A method for determining the generalized energy grindability index of particulate solids

Abstract

To calculate and evaluate the efficiency of the processes of fractionation of particulate solids, various industry methods have been developed that are widely and successfully used for the analysis of specific industrial technologies. Different indicators are used to measure the strength properties of particles of a bulk material in various industrial technologies. The disadvantage of the situation is the complexity, and often the impossibility of using these specific indices of strength of materials for calculating the grinding process in new equipment or a new range of particle sizes. Significant energy consumption for grinding at low efficiency of industrial mills causes the necessity of carrying out the studies aimed to increasing the efficiency of fractionation of particulate solids. In connection with this, the actual problem of scientific research to develop a generalized and universal energy indicator of grindability particulate solids and a method for its determination that can be used to describe the grinding process and to evaluate its efficiency in various industrial technologies for a wide range of materials arises.Calculation studies were carried out within the framework of the thermodynamic approach to model a grinding process.
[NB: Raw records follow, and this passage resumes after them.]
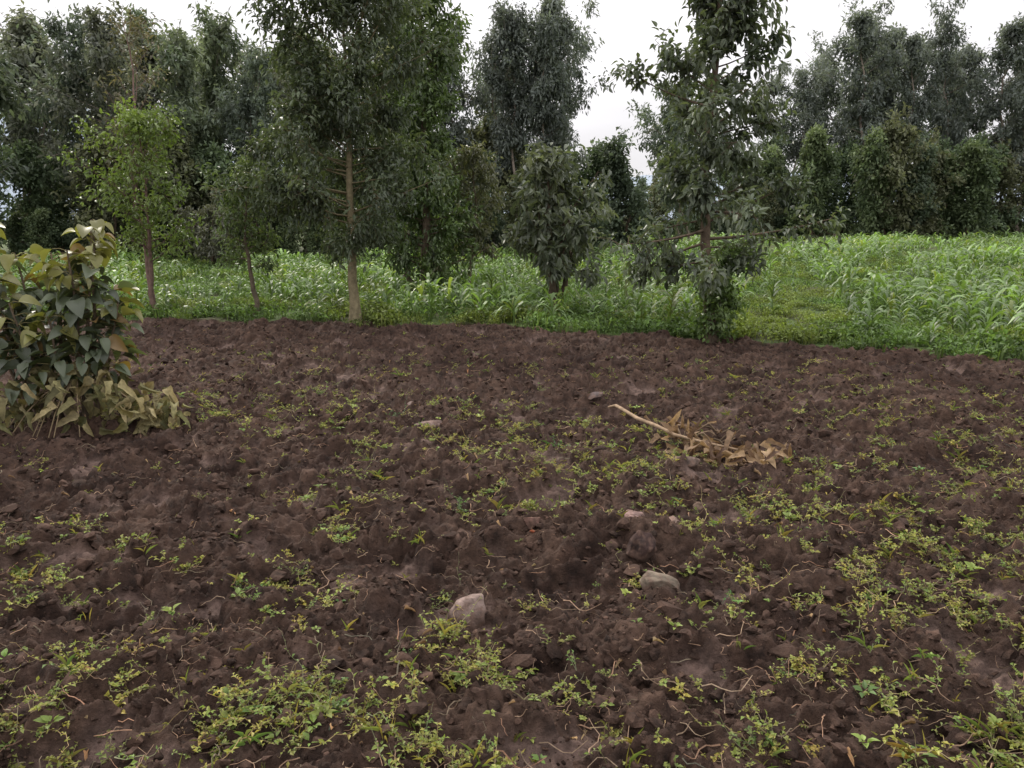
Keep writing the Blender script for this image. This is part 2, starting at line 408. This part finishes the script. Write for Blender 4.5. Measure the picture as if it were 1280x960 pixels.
put_tree('young_tree',-5.78,12.75,H=2.95,r0=.05,z0=.85,R=.95,prof=ov,nb=34,tw=8,lpt=15,lL=.085,lW=.04,elev=up,droop=.3,
  col=(.085,.13,.035),colb=(.19,.25,.07),seed=2,tcol=(.15,.1,.08),wob=.02,spr=.9)
put_tree('thin_sapling',-6.0,13.1,H=4.7,r0=.045,z0=1.8,R=.8,prof=ov,nb=22,tw=5,lpt=7,lL=.09,lW=.035,elev=lambda t:.9,droop=.3,
  col=(.09,.09,.06),colb=(.17,.14,.10),seed=3,tcol=(.2,.13,.11),wob=.05)
put_tree('small_tree',-4.2,12.8,H=2.35,r0=.05,z0=.8,R=.58,prof=ov,nb=28,tw=8,lpt=12,lL=.09,lW=.035,elev=up,droop=.6,
  col=(.07,.105,.045),colb=(.15,.19,.08),seed=4,tcol=(.14,.11,.08),wob=.03,spr=.9)
put_tree('columnar_tree',-1.8,16.6,H=6.3,r0=.11,z0=.25,R=1.0,prof=lambda t:(.76+.24*math.sin(9*t+.8))*min(1,1.25-t*.6),nb=84,tw=10,lpt=22,lL=.12,lW=.05,elev=lambda t:.1+.6*t,droop=.5,
  col=(.055,.085,.035),colb=(.12,.17,.055),seed=5,jit=.08,spr=.9)
put_tree('small_tree',-.85,17.2,H=2.9,r0=.05,z0=.7,R=.75,prof=ov,nb=26,tw=8,lpt=14,lL=.11,lW=.045,elev=up,droop=.6,
  col=(.07,.08,.045),colb=(.14,.14,.08),seed=6,spr=.9)
put_tree('bushy_broadleaf_tree',.75,13.1,H=2.55,r0=.07,z0=.65,R=.70,prof=lambda t:(.72+.4*math.sin(pi*min(1,t*1.15)))*(1-.5*t*t),nb=60,tw=8,lpt=8,lL=.17,lW=.068,elev=lambda t:.2+.7*t,droop=.6,
  col=(.07,.09,.06),colb=(.19,.21,.145),seed=7,stems=4,tcol=(.12,.09,.065),tpl=TPL_M,jit=.06,spread=.16,spr=1.0)
put_tree('tall_young_tree',2.64,10.3,H=5.7,r0=.085,z0=.95,R=1.25,prof=lambda t:min(1,.8+3*t)*(1-.48*t)*(.8+.28*math.sin(17*t)),nb=72,tw=10,lpt=18,lL=.115,lW=.052,elev=lambda t:-.05+.85*t,droop=.5,
  col=(.06,.08,.053),colb=(.14,.165,.105),seed=8,tcol=(.14,.105,.075),jit=.06,lean=(-.12,0),twl=.27,spr=.8)
w,l=tree_geo(H=1.2,r0=.02,z0=.05,R=.27,prof=lambda t:1-.35*t,nb=38,tw=5,lpt=12,lL=.075,lW=.045,elev=lambda t:.4,droop=.4,col=(.06,.10,.03),colb=(.14,.2,.06),seed=9,stems=2)
e=empty('climbing_shrub',(2.62,10.2,.03)); mk('stems',*w,M_bark,True,e); mk('leaves',*l,M_leaf,False,e)
put_tree('grey_shrub',-9.4,25,H=1.7,r0=.05,z0=.1,R=1.0,prof=ov,nb=40,tw=8,lpt=16,lL=.14,lW=.06,elev=up,droop=.2,col=(.09,.095,.07),colb=(.17,.17,.13),seed=10,stems=3)
put_tree('tree_stump',-2.25,16.9,H=.85,r0=.16,z0=.5,R=.2,prof=ov,nb=4,tw=2,lpt=3,lL=.1,lW=.05,elev=up,droop=.3,col=(.06,.1,.03),seed=12,tcol=(.13,.1,.08))

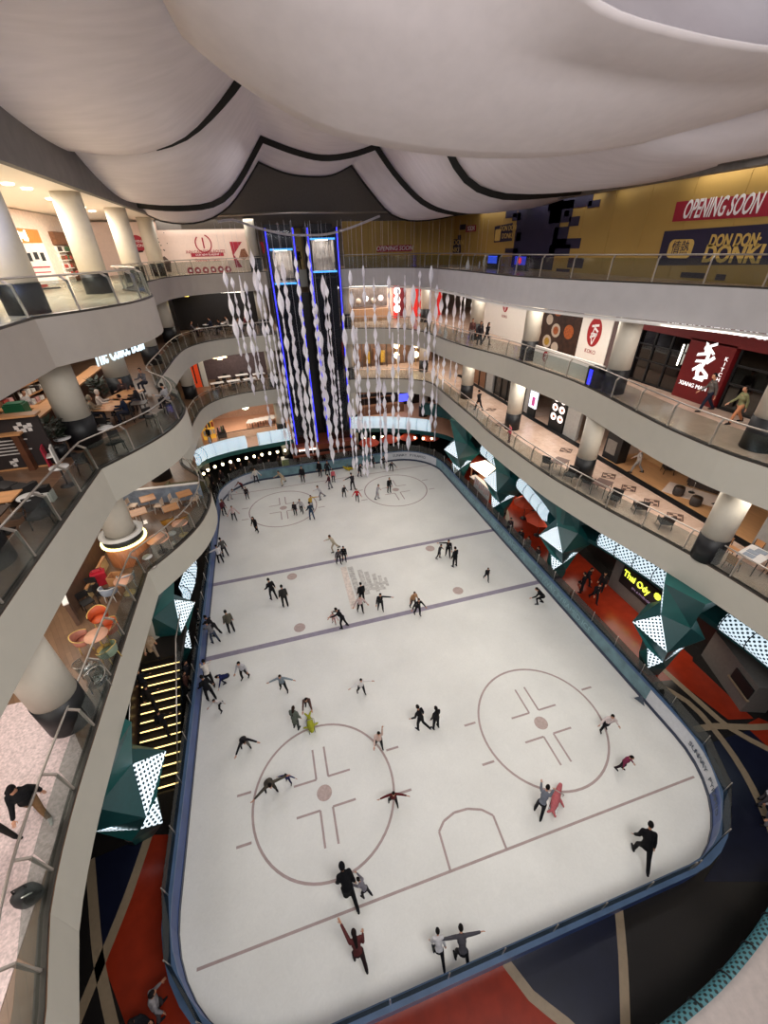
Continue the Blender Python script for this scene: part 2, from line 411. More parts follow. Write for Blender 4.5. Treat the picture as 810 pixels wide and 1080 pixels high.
for k, ch in enumerate('SUNWAY PYRAMID'):
    a = R(88-k*3.7); text(ch, .42, BTXT, barrier, ins(11.65+4.17*math.cos(a), 35.0+4.17*math.sin(a), .66, a-math.pi/2), .004, 'lettering')
    a = R(10-k*3.0); text(ch, .36, BTXT, barrier, ins(11.65+4.17*math.cos(a-R(20)), 6.4+4.17*math.sin(a-R(20)), .64, a-R(20)-math.pi/2), .004, 'lettering')
for y in (15.3, 22.3, 29.5):
    text('SUNWAY PYRAMID ICE', .55, BTXT2, barrier, ins(RX1-.004, y, .62, -math.pi/2), .003, 'lettering')
for x, y, a in ((10.6, 39.19, 0.), (15.3, 8.1, -math.pi/2+.3)):
    mb = MB(); M = ins(x, y-.01, .64, a)
    for tri in (((-.28, -.22), (.28, -.22), (0, .3)),): mb.face([M @ Vector((u_, v_, .01)) for u_, v_ in tri])
    mb.build('triangle_emblem', BTXT, barrier)
mb = MB(); M0 = barrier
# ================================================================== GROUND CONCOURSE
def hole_strip(outer, inner):
    """ring between two loops of equal length"""
    mb_ = MB()
    n = len(outer)
    for k in range(n): mb_.face([(*outer[k], 0), (*outer[(k+1) % n], 0), (*inner[(k+1) % n], 0), (*inner[k], 0)])
    return mb_
inn = rrect(RX0-.05, RX1+.05, RY0-.05, RY1+.05, 4.25, 10)
X0, X1, Y0, Y1 = -20., 30., -8., 56.
def proj(p):
    cx, cy = 4.8, 20.7; dx, dy = p[0]-cx, p[1]-cy
    s = min((X1-cx)/dx if dx > 1e-6 else ((X0-cx)/dx if dx < -1e-6 else 1e9), (Y1-cy)/dy if dy > 1e-6 else ((Y0-cy)/dy if dy < -1e-6 else 1e9))
    return (cx+dx*s, cy+dy*s)
outl = [proj(p) for p in inn]
mb = hole_strip(outl, inn); ground = struct(mb, 'ground_floor', DKFL)
mb = MB(); mb.box((5, 24, -.4), (52, 66, .2)); struct(mb, 'foundation_slab', DKFL)
def flat(mb, P, mi, z): mb.face([(p[0], p[1], z) for p in P], mi)
def ribbon(mb, P, w_, mi, z):
    P = smooth(P, .5); a = offset(P, w_/2); b_ = offset(P, -w_/2)
    for k in range(len(P)-1): mb.face([(*a[k], z), (*a[k+1], z), (*b_[k+1], z), (*b_[k], z)], mi)
mb = MB()
flat(mb, [(-7.87,9.20), (-6.63,8.87), (-6.70,5.89), (-5.60,3.91), (-4.68,2.71), (-6.94,3.01), (-8.72,5.83)], 1, .004)        # red, near left
flat(mb, [(-9.96,8.97), (-7.87,9.20), (-8.72,5.83), (-9.11,6.22)], 0, .004)
flat(mb, [(-1.66,2.02), (4.32,2.03), (5.46,0.35), (6.02,-0.69), (-2.01,-0.17)], 1, .004)                                  # red, near middle
flat(mb, [(4.32,2.03), (8.80,2.06), (7.15,-0.13), (6.42,-0.97), (6.02,-0.69), (5.46,0.35)], 0, .004)
flat(mb, [(20.39,10.58), (18.60,10.29), (18.40,9.51), (18.68,7.92), (19.07,6.25), (20.31,5.93), (20.31,7.15)], 1, .006)
flat(mb, [(19.55,5.81), (19.58,4.72), (19.89,4.11), (21.26,5.06), (20.58,5.90)], 1, .006)
flat(mb, [(17.1, 9.0), (17.4, 13.), (17.0, 17.5), (17.0, 23), (17.2, 30), (17.2, 38), (20.6, 38), (20.6, 9.6), (19.4, 8.6)], 1, .004)   # orange-red, right
flat(mb, [(16.16,5.65), (16.82,5.01), (15.40,3.11), (13.78,2.27), (12.40,1.80), (15.33,0.94), (19.89,4.11), (19.54,5.57)], 0, .0035)
ribbon(mb, [(16.75, 8.5), (17.0, 13.), (17.0, 17.5), (16.9, 21), (17.3, 24), (18.6, 27), (18.8, 31)], .35, 2, .007)
ribbon(mb, [(-9.96,8.97), (-9.37,7.29), (-8.85,5.89), (-8.03,4.22), (-7.30,2.94)], .32, 2, .007)
ribbon(mb, [(-7.87,9.20), (-8.26,7.37), (-8.73,5.79), (-9.08,4.65), (-9.36,3.70)], .32, 2, .007)
ribbon(mb, [(4.32,2.03), (4.73,1.15), (5.46,0.35), (6.28,-0.77)], .3, 2, .007)
ribbon(mb, [(8.91,2.13), (8.12,1.03), (7.04,-0.28)], .28, 2, .007)
ribbon(mb, [(17.35,8.78), (17.99,7.57), (17.97,6.13), (17.46,4.20), (16.32,2.16), (14.77,0.56)], .3, 2, .007)
ribbon(mb, [(18.35,9.46), (18.54,7.51), (18.76,5.90), (19.50,4.66)], .3, 2, .0075)
ribbon(mb, [(16.93,6.35), (18.19,6.17), (19.89,5.61), (21.51,5.23)], .3, 2, .008)
mb.build('floor_inlay', [NAVY, REDF, BEIGEF], ground)
# ================================================================== GALLERY SLABS
EL = [(-6.0, -6), (-5.6, -1.5), (-5.75, 1.0), (-6.1, 3.1), (-6.55, 4.6), (-6.75, 6.5), (-6.78, 9), (-6.75, 12.5), (-6.72, 15.0)]
EL2 = [(-6.7, 16.3), (-5.6, 17.9), (-4.8, 19.5), (-4.42, 21.2), (-4.4, 22.6), (-4.65, 23.9), (-5.3, 25.6), (-6.5, 27.6), (-6.75, 29.2), (-6.72, 33), (-6.65, 36.5), (-6.2, 39.8), (-4.9, 41.9), (-3, 43.0), (-1., 43.4), (1.35, 43.6)]
left_edge = smooth(EL+[(-6.7, 16.3)], .6)+smooth(EL2, .5)[1:]
R1 = smooth([(8.1, 44.3), (10, 44.), (13.4, 42.7), (15.5, 41.2), (16.2, 39.6), (16.1, 37), (15.9, 33.1), (15.7, 29.1), (15.45, 26.4), (15.4, 23.6), (15.45, 20.6), (15.55, 18.4), (15.85, 16.3), (16.2, 14.2), (16.65, 12.2), (17.05, 10.1), (17.3, 8.1), (17.4, 6), (17.4, 2), (17.0, -6)], .5)
R2 = smooth([(8.1, 43.7), (9.5, 43.4), (12, 42.4), (14.2, 40.6), (14.9, 38), (15.2, 34.3), (15.6, 31.3), (16.3, 28.5), (16.65, 26.5), (16.8, 24.3), (17.0, 22.4), (17.1, 20.6), (17.0, 18.5), (16.7, 16.4), (16.4, 14.5), (16.15, 12.4), (16.15, 10.2), (16.5, 8.5), (17, 6), (17.3, 2), (17, -6)], .5)
R3 = smooth([(8.1, 43.5), (9.5, 43.3), (12, 42.3), (14., 40.5), (14.9, 38), (15.2, 35), (15.2, 31), (15.05, 28), (14.95, 25.5), (15.2, 23.2), (15.7, 21.2), (16.2, 19.4), (16.85, 17.6), (17.5, 15.8), (18.35, 13.4), (18.8, 11), (19.2, 8), (19.4, 3), (19., -6)], .5)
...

In order to carry out experimental studies, a special program for measuring and processing experimental data obtained at the laboratory impact mill was developed.In the course of computational and experimental studies, a technique has been proposed to determine the energy grindability index of particulate solids. The relation of this index with the energy necessary for breakdown of the intermolecular bonds in the material under study is established.The carried out researches allowed substantiating the method of determining the generalized energy grindability index of particulate solids. Computational analysis showed that the technique with acceptable accuracy for engineering calculations can be used in practice to assess the possibility of enrichment of heterogeneous components and to determine the optimal technological conditions for the separation of these components.